アメブロを使って、ワードプレスを使って、メルマガを使って、Facebookを使っていると、そのときどきに応じて文体を使い分けていることに気づく。ですます調とかでも違うし、改行をめちゃめちゃいれるとか、そういうのでも違う。

上記4つを使っている間ずっと、「自分の文体が自分でつかめないな」という感覚があって、いまいちリズムに乗れない、そんな感じだった。インターフェースの問題だったり、外観の存在だったり、フォントや打ちやすさ、立ち上げやすさの感じが、どれもぴったりしっくりこなかった。

けれど、noteを始めたらインターフェースの問題はほぼ完璧と言っていいくらいに解決した。ああ、ここなら書けそう、っていう肌感覚があった。それは今もすごくある。すごくありがたいなって思ってる、noteの存在。

そして、文体を絞りこんでいった。おこがましいと言われようが事実なので書くけど、思春期の入り口という多感な時期に吉本ばななと村上春樹の小説を、それこそ美味しい水をごくごくと飲むように読み込んだ経験は、もう染み付いているので、確実に影響は受けているだろうと思う。受けざるを得ないっていうか。あんな、粋にはもちろんかけないけど。

その上で、改めて「noteでずっと書いていくなら」という視点で、モデルケースを探した。わたしの場合は、必要だと思ったから。そして、銀色夏生さんの「つれづれノートシリーズ」と、服部みれいさんの、このnoteの声のメルマガではなくって、もうずいぶんと更新されなくなって久しい公式ブログでの「ことば」という日々の記録。あとは、『あなたは、なぜ、つながれないのか  ラポールと身体知』の著者である高石宏輔さんの、やっぱりこのnoteでの日記。この3つを指針にしよう、と決めた。

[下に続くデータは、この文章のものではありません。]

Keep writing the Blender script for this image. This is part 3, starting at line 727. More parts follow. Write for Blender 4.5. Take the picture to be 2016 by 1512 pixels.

文体の指針。リズムの指針。ことばに、プロフェッショナルとしてかなり真摯に向き合っているこのひとたちのテキストに、いつでも触れていよう。そうすれば、そうそうおかしなことにはならないんじゃないかな、と思って。

文体を手に入れるって、いったいどういうことなんだろうね。でも、わたしが誰かの文章に心惹かれるときはいつも、「なにが書かれているか」ということも重要だけど、それ以上に「どんな文体で書かれているか」を、無意識にキャッチしているような気がする。そして、それは完全に生理的なレベルで行われるものだと思う。

すばらしい、愛の歌。歌われている内容は、どんな人の心も打つものであったとしても、それを歌うひとの「声」「身体」「息の感じ」「発する声と声の、間」「余韻」「表現のニュアンス」「表情」それらすべてが、その内容と調和していなかったら、やっぱりその歌は聴けないんじゃないかな。

文体って、見た感じの「行間」「句読点」「改行」「漢字とひらがなのバランス」「使われることば」「繰り返されるリズム」「頭の中で音読した時のグルーブ感」みたいなものが、全部合わさっているわけだから、もうはっきり言えば、「文体が好き!」って思えるひとを見つけたら、そのひとがなにを書いていたって、ものすごく気持ちよく読める、そういうものだ。

宇多田ヒカルの、鼻歌でだってぐっとくる、きっと。羽生結弦が、ただなにげないいつものスケーティングで周回してるその姿だって、他の誰かのスケーティングとは違う感じがすると思うんだ。

だから、文体が決まるまでは、なんとなく表現が限られちゃったり、すごく言いたいことはいっぱいあるのに、うまくことばや文章にならなくて、もどかしく思ったりもして、辛かったし何より書いていてつまらなかった気がする。

今は、なにについて書いていてもまあいいかなって思える。ピアノを弾ける人が、ふとピアノの前に座って何気なくなにかを弾くように、絵を描く人が、ふと目の前の風景をスケッチするように、写真家がふとシャッターを押すように、そんな風に「ふと、なにかを書く」ということをすればいいかな、って。

そんなふうに、日々をスケッチするような。なにかをすごく大きな声で騒いだり、変に声をひそめたりするでもなく、見たままを、見たままのカタチで切り取るように、ことばを扱ってみたいと思ったの。

それが、いきなり書くようになった理由の一部だと思います。もっと細かく見ていけばもっとあるような気もするけど、とりあえず今日のところはそんな感じで。

夏至で、日蝕というすてきな1日でしたね。お元気でしたか?わたしはねー、ぜんそくがちょっとあまりよくない感じで長引いているんですが、心は楽しくて元気です。